*** Supplied information

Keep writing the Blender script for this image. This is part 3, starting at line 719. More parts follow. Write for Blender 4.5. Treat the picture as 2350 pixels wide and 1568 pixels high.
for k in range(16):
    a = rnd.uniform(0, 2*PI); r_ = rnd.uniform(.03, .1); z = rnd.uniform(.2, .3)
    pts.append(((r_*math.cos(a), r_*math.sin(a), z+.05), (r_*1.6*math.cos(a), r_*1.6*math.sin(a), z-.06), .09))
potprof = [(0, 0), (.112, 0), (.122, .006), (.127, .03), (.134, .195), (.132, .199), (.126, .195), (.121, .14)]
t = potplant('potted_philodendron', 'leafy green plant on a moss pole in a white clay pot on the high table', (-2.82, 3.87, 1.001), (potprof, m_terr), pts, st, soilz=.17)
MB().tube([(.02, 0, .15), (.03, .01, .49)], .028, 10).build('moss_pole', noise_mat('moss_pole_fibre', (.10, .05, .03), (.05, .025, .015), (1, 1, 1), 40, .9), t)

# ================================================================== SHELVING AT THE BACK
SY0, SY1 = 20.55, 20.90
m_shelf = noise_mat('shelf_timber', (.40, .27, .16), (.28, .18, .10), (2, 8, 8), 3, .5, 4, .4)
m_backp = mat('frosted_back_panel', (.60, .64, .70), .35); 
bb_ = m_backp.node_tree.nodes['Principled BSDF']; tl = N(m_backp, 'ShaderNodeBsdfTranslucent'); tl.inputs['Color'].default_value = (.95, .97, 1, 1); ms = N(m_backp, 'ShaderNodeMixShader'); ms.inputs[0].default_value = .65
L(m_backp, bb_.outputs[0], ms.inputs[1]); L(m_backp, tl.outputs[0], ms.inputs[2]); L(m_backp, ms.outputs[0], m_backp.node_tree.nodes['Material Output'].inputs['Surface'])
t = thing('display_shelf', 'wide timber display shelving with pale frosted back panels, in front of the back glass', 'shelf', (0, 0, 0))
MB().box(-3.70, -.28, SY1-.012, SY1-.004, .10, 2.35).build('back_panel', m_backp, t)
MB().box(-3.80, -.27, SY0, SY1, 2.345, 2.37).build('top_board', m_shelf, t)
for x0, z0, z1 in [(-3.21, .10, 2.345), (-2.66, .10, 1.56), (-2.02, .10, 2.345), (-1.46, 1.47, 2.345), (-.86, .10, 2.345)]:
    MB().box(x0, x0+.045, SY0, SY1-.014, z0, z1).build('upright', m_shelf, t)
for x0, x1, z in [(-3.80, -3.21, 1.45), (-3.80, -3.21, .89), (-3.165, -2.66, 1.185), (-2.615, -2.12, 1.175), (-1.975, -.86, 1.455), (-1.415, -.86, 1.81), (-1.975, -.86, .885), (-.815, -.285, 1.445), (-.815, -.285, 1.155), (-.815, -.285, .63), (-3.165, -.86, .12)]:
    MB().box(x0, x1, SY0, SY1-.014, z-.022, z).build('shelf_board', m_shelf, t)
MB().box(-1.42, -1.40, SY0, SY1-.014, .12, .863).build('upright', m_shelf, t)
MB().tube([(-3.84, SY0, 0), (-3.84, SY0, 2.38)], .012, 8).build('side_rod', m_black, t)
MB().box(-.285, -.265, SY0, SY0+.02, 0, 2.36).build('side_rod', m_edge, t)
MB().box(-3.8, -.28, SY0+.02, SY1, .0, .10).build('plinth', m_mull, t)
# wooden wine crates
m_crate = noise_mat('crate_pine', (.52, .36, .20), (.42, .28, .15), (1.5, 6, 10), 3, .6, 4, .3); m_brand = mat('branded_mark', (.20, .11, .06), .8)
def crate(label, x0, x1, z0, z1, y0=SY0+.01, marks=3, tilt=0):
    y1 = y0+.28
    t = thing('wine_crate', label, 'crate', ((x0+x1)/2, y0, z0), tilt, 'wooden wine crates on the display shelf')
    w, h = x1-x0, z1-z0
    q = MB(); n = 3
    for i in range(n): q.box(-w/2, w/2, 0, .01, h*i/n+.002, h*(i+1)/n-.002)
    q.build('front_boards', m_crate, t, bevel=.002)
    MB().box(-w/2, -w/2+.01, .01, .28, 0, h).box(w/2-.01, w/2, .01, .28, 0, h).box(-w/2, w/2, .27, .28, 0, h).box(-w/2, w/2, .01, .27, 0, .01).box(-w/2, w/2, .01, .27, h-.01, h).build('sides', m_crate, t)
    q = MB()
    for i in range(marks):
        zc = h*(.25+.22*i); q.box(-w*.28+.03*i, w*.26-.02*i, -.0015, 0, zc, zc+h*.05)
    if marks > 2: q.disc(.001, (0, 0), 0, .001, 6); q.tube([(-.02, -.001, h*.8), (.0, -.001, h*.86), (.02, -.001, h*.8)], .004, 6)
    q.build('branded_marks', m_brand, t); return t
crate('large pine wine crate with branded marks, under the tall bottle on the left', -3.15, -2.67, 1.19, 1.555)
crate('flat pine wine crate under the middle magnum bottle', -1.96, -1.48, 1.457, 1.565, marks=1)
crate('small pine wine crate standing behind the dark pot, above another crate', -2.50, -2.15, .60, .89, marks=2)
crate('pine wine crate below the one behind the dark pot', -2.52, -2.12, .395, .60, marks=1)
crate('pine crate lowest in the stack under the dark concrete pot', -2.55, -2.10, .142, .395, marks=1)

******

# [What is being asked]
Output exactly the leading lines of the data, up to and including the line marked by "1), 40, .9), t)".

# [Solution to this exercise]
Keep writing the Blender script for this image. This is part 3, starting at line 719. More parts follow. Write for Blender 4.5. Treat the picture as 2350 pixels wide and 1568 pixels high.
for k in range(16):
    a = rnd.uniform(0, 2*PI); r_ = rnd.uniform(.03, .1); z = rnd.uniform(.2, .3)
    pts.append(((r_*math.cos(a), r_*math.sin(a), z+.05), (r_*1.6*math.cos(a), r_*1.6*math.sin(a), z-.06), .09))
potprof = [(0, 0), (.112, 0), (.122, .006), (.127, .03), (.134, .195), (.132, .199), (.126, .195), (.121, .14)]
t = potplant('potted_philodendron', 'leafy green plant on a moss pole in a white clay pot on the high table', (-2.82, 3.87, 1.001), (potprof, m_terr), pts, st, soilz=.17)
MB().tube([(.02, 0, .15), (.03, .01, .49)], .028, 10).build('moss_pole', noise_mat('moss_pole_fibre', (.10, .05, .03), (.05, .025, .015), (1, 1, 1), 40, .9), t)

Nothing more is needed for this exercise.